**What you have to do:** Skip every picture and transcribe the remaining material exactly.

**Data extract:**
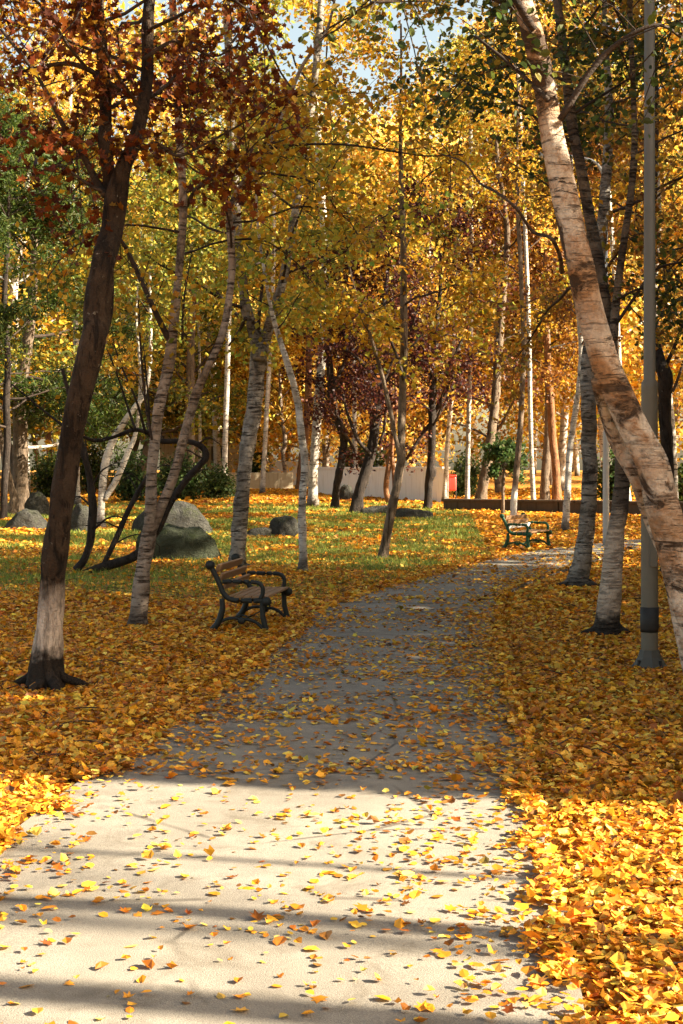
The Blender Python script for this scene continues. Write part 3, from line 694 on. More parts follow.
leafc = t.ramp(sepc.outputs[0], [(0, (.20, .075, .014)), (.25, (.34, .13, .016)), (.5, (.48, .2, .018)), (.75, (.58, .29, .03)), (.95, (.64, .38, .06))], 'CONSTANT')
soil = t.mix(t.noise(o, 12, 5), (.05, .03, .018), (.11, .066, .035))
litter = t.mix(t.ramp(sepc.outputs[1], [(.25, 0.), (.3, 1.)]), soil, leafc)
grassn = t.mix(t.noise(o, 40, 3), (.06, .085, .02), (.15, .17, .035))
sep = t.n.new('ShaderNodeSeparateXYZ'); t.l.new(o, sep.inputs[0])
lawn = t.math('MULTIPLY', t.ramp(t.math('MULTIPLY', sep.outputs[1], .01), [(.17, 0.), (.24, 1.), (.44, 1.), (.58, .25)]),
              t.ramp(t.math('ADD', t.math('MULTIPLY', t.math('SUBTRACT', sep.outputs[0], t.math('MULTIPLY', sep.outputs[1], .06)), -.1), .5), [(.38, 0.), (.5, 1.)]))
gm = t.math('MULTIPLY', lawn, t.ramp(t.noise(o, .8, 5, .65), [(.40, 0.), (.56, .9)]))
t.col(t.mix(gm, litter, grassn), .85, .15); t.bump(t.math('ADD', vor.outputs['Distance'], t.noise(o, 60, 3)), .7, .03)
link('ground', np_mesh('ground', V, Q, smooth=True), t.m).__setitem__('kind', 'structure')

# path: a slab 2 cm proud of the ground, edges dropping below it
n = len(Lc); W = 9
pv = []
for a, b in zip(Lc, Rc):
    for k in range(W):
        p = a + (b - a) * k / (W - 1); pv.append((p[0], p[1], float(g(p[1])) + .02 + .012 * math.sin(math.pi * k / (W - 1))))
for c in (Lc, Rc):
    for p in c: pv.append((p[0], p[1], float(g(p[1])) - .12))
pq = []
for i in range(n - 1):
    for k in range(W - 1): pq.append((i * W + k, i * W + k + 1, (i + 1) * W + k + 1, (i + 1) * W + k))
    l0, r0 = n * W + i, n * W + n + i
    pq.append((l0, i * W, (i + 1) * W, l0 + 1)); pq.append((i * W + W - 1, r0, r0 + 1, (i + 1) * W + W - 1))
t = NT('worn_asphalt'); o = t.coord()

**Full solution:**
The Blender Python script for this scene continues. Write part 3, from line 694 on. More parts follow.
leafc = t.ramp(sepc.outputs[0], [(0, (.20, .075, .014)), (.25, (.34, .13, .016)), (.5, (.48, .2, .018)), (.75, (.58, .29, .03)), (.95, (.64, .38, .06))], 'CONSTANT')
soil = t.mix(t.noise(o, 12, 5), (.05, .03, .018), (.11, .066, .035))
litter = t.mix(t.ramp(sepc.outputs[1], [(.25, 0.), (.3, 1.)]), soil, leafc)
grassn = t.mix(t.noise(o, 40, 3), (.06, .085, .02), (.15, .17, .035))
sep = t.n.new('ShaderNodeSeparateXYZ'); t.l.new(o, sep.inputs[0])
lawn = t.math('MULTIPLY', t.ramp(t.math('MULTIPLY', sep.outputs[1], .01), [(.17, 0.), (.24, 1.), (.44, 1.), (.58, .25)]),
              t.ramp(t.math('ADD', t.math('MULTIPLY', t.math('SUBTRACT', sep.outputs[0], t.math('MULTIPLY', sep.outputs[1], .06)), -.1), .5), [(.38, 0.), (.5, 1.)]))
gm = t.math('MULTIPLY', lawn, t.ramp(t.noise(o, .8, 5, .65), [(.40, 0.), (.56, .9)]))
t.col(t.mix(gm, litter, grassn), .85, .15); t.bump(t.math('ADD', vor.outputs['Distance'], t.noise(o, 60, 3)), .7, .03)
link('ground', np_mesh('ground', V, Q, smooth=True), t.m).__setitem__('kind', 'structure')

# path: a slab 2 cm proud of the ground, edges dropping below it
n = len(Lc); W = 9
pv = []
for a, b in zip(Lc, Rc):
    for k in range(W):
        p = a + (b - a) * k / (W - 1); pv.append((p[0], p[1], float(g(p[1])) + .02 + .012 * math.sin(math.pi * k / (W - 1))))
for c in (Lc, Rc):
    for p in c: pv.append((p[0], p[1], float(g(p[1])) - .12))
pq = []
for i in range(n - 1):
    for k in range(W - 1): pq.append((i * W + k, i * W + k + 1, (i + 1) * W + k + 1, (i + 1) * W + k))
    l0, r0 = n * W + i, n * W + n + i
    pq.append((l0, i * W, (i + 1) * W, l0 + 1)); pq.append((i * W + W - 1, r0, r0 + 1, (i + 1) * W + W - 1))
t = NT('worn_asphalt'); o = t.coord()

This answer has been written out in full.